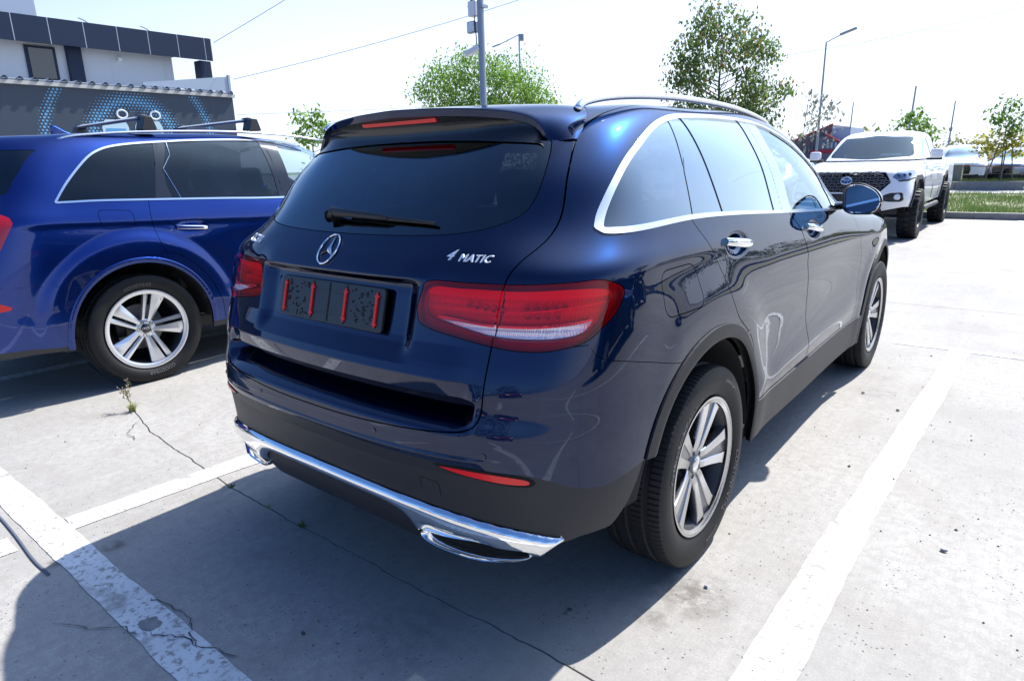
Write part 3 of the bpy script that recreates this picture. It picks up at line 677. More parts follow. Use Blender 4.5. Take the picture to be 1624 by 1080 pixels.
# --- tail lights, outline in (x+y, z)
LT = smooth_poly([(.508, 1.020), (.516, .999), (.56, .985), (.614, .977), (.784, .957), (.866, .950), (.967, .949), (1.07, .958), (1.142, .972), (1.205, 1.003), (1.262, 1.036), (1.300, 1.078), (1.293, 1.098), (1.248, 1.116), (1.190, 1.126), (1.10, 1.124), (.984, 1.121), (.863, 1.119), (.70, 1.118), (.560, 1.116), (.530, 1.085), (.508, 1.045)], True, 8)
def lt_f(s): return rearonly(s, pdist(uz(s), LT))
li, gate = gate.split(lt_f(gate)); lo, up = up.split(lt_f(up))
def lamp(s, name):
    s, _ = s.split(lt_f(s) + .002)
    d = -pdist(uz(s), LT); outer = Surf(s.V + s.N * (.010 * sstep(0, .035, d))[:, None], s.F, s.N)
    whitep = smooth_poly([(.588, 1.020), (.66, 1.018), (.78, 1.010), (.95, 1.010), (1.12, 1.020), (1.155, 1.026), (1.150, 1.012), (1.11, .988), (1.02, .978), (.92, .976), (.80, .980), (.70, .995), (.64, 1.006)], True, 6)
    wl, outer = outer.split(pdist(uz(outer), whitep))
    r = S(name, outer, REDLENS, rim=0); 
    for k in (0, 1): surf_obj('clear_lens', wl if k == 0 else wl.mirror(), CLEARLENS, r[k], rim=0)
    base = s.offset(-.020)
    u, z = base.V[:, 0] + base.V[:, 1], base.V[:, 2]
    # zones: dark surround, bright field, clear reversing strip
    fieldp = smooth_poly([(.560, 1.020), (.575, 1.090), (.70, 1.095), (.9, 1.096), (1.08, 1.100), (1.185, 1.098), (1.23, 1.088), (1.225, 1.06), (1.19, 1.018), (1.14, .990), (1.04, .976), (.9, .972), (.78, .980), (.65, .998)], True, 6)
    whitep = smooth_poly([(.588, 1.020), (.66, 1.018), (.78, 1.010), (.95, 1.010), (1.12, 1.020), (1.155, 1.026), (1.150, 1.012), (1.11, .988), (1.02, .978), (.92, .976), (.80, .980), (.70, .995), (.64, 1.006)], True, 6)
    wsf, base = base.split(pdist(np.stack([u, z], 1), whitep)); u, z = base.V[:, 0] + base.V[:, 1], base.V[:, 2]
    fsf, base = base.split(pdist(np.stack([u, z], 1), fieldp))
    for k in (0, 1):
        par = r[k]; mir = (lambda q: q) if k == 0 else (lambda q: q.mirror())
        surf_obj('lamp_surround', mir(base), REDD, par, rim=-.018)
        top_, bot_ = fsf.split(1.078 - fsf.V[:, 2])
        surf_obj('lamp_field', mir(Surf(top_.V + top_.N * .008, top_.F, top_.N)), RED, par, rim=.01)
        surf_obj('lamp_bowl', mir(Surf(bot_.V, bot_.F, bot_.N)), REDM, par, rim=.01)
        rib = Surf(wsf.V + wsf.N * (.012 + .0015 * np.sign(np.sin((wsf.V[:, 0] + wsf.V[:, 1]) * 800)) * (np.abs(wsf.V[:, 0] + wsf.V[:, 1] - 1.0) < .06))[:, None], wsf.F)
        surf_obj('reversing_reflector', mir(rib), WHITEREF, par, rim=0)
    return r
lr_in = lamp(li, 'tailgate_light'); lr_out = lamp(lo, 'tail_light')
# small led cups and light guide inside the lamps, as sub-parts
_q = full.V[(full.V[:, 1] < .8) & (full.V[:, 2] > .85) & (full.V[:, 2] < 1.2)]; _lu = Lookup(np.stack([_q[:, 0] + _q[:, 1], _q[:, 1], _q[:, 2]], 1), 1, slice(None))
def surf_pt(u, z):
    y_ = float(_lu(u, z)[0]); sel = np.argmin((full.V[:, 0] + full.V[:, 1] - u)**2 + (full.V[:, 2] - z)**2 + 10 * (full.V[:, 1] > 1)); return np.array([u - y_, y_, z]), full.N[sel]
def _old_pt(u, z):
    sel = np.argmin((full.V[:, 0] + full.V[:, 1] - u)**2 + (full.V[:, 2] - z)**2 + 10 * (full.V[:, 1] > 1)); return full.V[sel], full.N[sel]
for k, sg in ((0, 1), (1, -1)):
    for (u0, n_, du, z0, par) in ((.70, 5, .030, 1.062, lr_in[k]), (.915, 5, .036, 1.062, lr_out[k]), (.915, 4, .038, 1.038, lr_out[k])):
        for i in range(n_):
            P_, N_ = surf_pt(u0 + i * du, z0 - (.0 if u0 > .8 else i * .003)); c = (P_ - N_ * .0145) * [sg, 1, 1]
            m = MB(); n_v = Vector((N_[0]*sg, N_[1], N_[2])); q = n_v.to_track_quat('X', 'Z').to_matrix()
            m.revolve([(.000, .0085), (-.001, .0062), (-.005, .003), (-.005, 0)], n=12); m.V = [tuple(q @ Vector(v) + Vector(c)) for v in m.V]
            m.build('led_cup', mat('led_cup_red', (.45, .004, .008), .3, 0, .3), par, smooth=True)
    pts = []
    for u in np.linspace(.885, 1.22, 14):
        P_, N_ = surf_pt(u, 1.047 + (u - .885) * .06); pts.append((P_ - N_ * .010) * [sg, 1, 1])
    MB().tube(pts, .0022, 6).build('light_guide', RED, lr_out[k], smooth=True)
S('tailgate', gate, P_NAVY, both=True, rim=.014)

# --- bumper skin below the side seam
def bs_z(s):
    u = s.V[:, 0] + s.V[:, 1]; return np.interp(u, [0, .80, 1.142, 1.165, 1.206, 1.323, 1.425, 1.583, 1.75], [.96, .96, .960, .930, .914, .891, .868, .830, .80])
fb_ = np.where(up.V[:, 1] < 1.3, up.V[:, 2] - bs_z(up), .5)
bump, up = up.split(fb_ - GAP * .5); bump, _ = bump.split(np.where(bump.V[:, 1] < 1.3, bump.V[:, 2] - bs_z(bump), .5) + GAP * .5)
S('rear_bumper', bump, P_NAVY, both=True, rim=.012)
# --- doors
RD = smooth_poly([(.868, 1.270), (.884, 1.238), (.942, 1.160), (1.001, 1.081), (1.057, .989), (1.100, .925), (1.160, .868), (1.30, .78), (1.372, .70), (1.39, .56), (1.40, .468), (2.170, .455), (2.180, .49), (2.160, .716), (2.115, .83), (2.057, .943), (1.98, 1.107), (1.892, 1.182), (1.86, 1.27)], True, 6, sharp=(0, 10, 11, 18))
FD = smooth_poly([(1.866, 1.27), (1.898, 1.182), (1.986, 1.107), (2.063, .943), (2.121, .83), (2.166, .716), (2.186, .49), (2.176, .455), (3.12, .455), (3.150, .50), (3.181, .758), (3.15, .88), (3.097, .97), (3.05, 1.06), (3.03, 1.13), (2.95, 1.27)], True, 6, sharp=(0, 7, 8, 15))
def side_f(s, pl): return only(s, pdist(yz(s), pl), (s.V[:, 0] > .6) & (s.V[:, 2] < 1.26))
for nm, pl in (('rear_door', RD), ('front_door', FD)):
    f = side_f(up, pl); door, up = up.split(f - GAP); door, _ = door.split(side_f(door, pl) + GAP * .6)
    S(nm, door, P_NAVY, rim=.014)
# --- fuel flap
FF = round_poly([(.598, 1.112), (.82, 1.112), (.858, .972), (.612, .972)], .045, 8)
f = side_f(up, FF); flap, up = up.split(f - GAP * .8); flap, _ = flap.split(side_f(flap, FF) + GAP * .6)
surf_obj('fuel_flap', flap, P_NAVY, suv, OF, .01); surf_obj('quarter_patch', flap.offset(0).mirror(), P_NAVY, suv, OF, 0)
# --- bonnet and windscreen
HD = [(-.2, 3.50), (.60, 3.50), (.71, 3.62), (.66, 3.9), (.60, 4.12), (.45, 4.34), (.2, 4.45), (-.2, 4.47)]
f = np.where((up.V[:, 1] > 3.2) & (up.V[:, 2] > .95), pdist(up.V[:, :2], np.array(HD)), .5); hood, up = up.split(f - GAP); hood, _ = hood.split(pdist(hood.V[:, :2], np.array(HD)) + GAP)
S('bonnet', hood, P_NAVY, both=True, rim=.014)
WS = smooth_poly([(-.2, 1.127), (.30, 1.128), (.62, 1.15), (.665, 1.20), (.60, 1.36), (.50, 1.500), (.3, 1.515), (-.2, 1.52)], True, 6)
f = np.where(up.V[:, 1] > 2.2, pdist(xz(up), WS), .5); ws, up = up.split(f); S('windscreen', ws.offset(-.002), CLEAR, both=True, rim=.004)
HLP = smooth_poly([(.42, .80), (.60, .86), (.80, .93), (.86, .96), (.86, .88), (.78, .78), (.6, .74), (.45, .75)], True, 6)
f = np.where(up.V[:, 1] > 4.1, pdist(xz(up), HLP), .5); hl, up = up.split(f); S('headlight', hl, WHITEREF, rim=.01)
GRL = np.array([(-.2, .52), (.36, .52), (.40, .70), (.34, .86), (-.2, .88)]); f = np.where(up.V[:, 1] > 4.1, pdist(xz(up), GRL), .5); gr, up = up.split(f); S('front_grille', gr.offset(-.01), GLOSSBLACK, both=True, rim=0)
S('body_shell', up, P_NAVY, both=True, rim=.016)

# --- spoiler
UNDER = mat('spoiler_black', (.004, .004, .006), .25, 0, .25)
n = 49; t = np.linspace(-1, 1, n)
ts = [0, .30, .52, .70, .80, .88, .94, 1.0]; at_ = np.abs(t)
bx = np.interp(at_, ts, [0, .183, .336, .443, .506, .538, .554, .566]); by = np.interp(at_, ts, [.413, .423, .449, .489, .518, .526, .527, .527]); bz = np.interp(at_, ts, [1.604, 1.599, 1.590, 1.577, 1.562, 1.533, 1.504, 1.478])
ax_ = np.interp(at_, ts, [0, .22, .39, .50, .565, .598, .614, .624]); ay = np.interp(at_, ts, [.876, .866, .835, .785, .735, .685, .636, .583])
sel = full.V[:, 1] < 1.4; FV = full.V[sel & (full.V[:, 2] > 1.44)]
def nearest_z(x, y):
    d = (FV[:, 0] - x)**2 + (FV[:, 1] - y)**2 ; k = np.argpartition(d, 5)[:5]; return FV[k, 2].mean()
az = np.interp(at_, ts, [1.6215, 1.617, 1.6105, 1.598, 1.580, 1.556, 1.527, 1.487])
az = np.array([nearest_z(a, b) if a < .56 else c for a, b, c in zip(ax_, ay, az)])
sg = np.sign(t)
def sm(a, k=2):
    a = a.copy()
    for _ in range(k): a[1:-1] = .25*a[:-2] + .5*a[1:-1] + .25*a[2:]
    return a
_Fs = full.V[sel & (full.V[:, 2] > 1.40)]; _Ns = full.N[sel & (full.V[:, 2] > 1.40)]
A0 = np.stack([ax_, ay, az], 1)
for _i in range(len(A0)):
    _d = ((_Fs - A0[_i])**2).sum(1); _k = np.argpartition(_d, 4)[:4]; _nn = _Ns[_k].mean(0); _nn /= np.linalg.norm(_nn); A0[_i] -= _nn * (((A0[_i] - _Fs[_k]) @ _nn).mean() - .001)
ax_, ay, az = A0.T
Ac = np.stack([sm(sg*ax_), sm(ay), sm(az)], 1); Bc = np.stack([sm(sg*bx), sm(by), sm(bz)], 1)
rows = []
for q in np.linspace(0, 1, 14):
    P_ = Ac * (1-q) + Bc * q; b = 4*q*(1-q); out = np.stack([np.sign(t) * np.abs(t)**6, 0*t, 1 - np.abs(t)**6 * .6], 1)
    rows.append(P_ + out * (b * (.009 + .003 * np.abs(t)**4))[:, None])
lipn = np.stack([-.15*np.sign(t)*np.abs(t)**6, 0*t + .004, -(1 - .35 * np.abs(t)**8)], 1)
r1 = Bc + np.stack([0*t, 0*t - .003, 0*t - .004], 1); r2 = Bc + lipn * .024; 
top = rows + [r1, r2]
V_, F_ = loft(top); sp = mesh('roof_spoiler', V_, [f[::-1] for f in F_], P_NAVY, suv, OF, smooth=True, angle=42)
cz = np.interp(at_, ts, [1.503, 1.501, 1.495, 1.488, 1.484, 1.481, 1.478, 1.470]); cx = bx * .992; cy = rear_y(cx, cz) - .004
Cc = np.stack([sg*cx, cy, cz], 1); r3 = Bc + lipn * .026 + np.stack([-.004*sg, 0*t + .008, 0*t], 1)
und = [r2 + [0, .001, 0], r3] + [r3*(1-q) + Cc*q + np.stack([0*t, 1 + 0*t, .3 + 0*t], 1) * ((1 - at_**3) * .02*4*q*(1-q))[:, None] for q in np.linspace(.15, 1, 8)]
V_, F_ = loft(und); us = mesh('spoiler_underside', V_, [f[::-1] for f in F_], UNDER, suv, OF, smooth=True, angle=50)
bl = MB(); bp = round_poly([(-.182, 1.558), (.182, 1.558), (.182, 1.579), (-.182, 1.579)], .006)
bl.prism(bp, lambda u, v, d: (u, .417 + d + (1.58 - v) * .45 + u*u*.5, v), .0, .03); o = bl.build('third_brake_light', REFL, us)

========

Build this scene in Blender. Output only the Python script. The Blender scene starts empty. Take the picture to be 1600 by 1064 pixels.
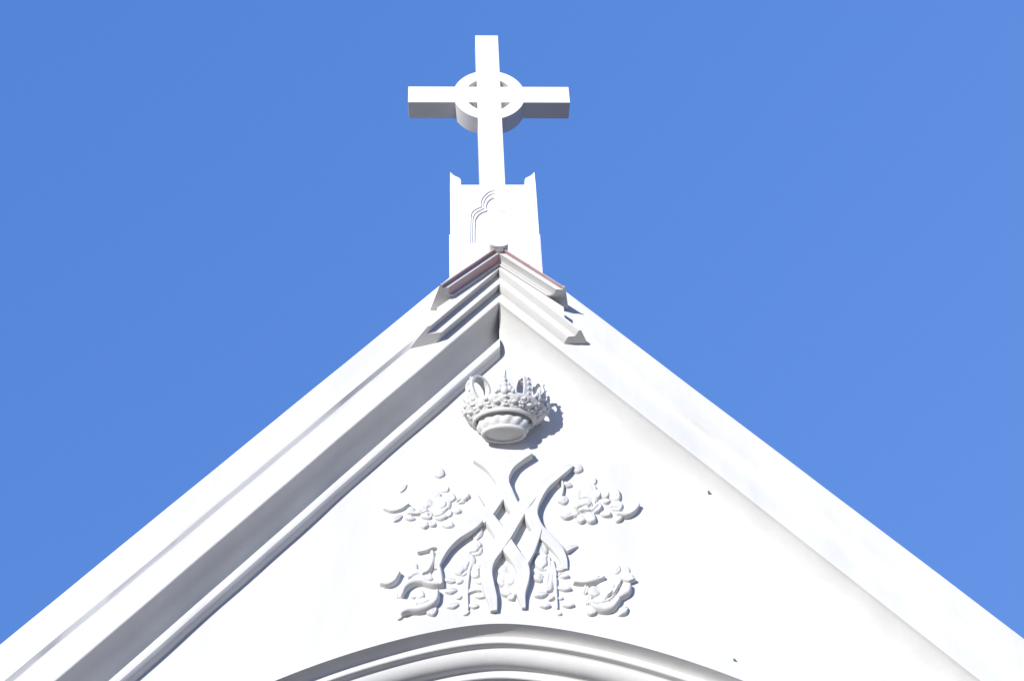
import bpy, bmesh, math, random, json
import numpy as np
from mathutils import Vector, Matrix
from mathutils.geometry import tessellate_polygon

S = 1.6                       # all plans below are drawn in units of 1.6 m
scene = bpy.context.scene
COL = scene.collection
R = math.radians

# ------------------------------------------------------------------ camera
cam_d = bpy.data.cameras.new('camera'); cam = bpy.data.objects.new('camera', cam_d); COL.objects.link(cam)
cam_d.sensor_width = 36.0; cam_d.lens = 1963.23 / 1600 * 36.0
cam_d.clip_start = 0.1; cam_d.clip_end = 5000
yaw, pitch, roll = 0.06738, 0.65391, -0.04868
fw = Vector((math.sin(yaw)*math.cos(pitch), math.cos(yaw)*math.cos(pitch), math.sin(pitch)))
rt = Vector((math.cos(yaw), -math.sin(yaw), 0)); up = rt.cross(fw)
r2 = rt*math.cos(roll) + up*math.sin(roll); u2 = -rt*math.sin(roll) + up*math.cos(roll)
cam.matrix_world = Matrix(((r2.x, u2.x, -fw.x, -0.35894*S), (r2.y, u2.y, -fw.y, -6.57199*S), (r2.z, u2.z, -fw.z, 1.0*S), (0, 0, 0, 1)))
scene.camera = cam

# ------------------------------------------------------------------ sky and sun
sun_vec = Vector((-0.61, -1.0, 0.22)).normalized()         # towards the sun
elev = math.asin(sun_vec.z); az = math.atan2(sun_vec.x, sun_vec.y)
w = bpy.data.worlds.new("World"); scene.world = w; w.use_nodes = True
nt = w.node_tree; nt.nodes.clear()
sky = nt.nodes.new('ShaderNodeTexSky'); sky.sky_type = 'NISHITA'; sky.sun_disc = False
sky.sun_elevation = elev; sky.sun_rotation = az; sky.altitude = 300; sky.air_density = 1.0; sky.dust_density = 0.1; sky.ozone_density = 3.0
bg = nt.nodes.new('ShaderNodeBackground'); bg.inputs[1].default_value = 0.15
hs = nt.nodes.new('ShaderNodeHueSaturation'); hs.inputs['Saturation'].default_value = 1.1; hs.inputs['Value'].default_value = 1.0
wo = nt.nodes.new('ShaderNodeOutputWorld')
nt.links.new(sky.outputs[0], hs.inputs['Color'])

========

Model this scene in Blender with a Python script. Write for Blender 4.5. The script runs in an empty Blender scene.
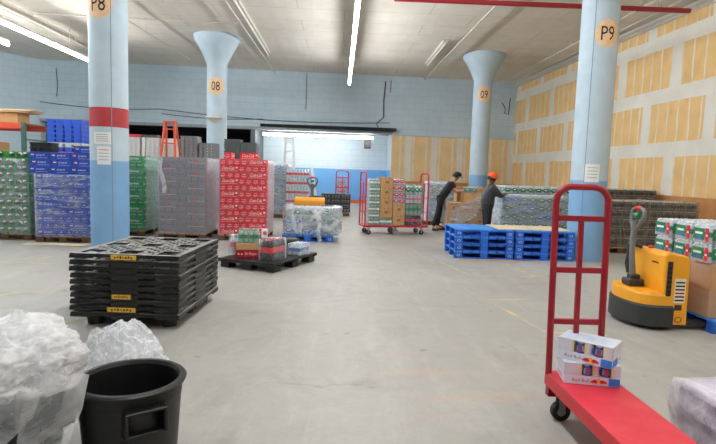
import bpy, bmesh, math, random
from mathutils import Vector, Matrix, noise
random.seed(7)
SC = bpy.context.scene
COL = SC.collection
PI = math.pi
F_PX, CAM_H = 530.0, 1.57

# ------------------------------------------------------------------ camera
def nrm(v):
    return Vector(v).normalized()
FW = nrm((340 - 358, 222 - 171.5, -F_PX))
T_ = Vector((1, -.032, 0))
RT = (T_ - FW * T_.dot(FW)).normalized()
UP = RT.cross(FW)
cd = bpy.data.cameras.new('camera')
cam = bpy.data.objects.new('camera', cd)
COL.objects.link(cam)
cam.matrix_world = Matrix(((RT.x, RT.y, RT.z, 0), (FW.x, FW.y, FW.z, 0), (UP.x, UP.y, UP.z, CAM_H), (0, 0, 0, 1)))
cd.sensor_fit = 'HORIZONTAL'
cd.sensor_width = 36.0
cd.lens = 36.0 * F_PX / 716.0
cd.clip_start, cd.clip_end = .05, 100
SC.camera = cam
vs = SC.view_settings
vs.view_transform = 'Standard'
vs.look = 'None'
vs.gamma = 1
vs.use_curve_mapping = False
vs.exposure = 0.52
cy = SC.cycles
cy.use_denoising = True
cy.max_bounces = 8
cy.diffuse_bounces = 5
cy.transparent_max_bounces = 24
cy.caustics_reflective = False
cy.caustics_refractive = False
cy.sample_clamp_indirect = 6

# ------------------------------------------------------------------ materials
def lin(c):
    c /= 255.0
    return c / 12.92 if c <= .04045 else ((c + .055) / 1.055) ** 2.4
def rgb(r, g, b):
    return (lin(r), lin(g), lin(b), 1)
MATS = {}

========

§ Exercise: Write out, exactly and with nothing added, everything from the line with "Model this scene" down to the line with "F_PX, CAM_H = 530.0, 1.57", both included. Drop any pictures.

§ Answer to this problem:
Model this scene in Blender with a Python script. Write for Blender 4.5. The script runs in an empty Blender scene.
import bpy, bmesh, math, random
from mathutils import Vector, Matrix, noise
random.seed(7)
SC = bpy.context.scene
COL = SC.collection
PI = math.pi
F_PX, CAM_H = 530.0, 1.57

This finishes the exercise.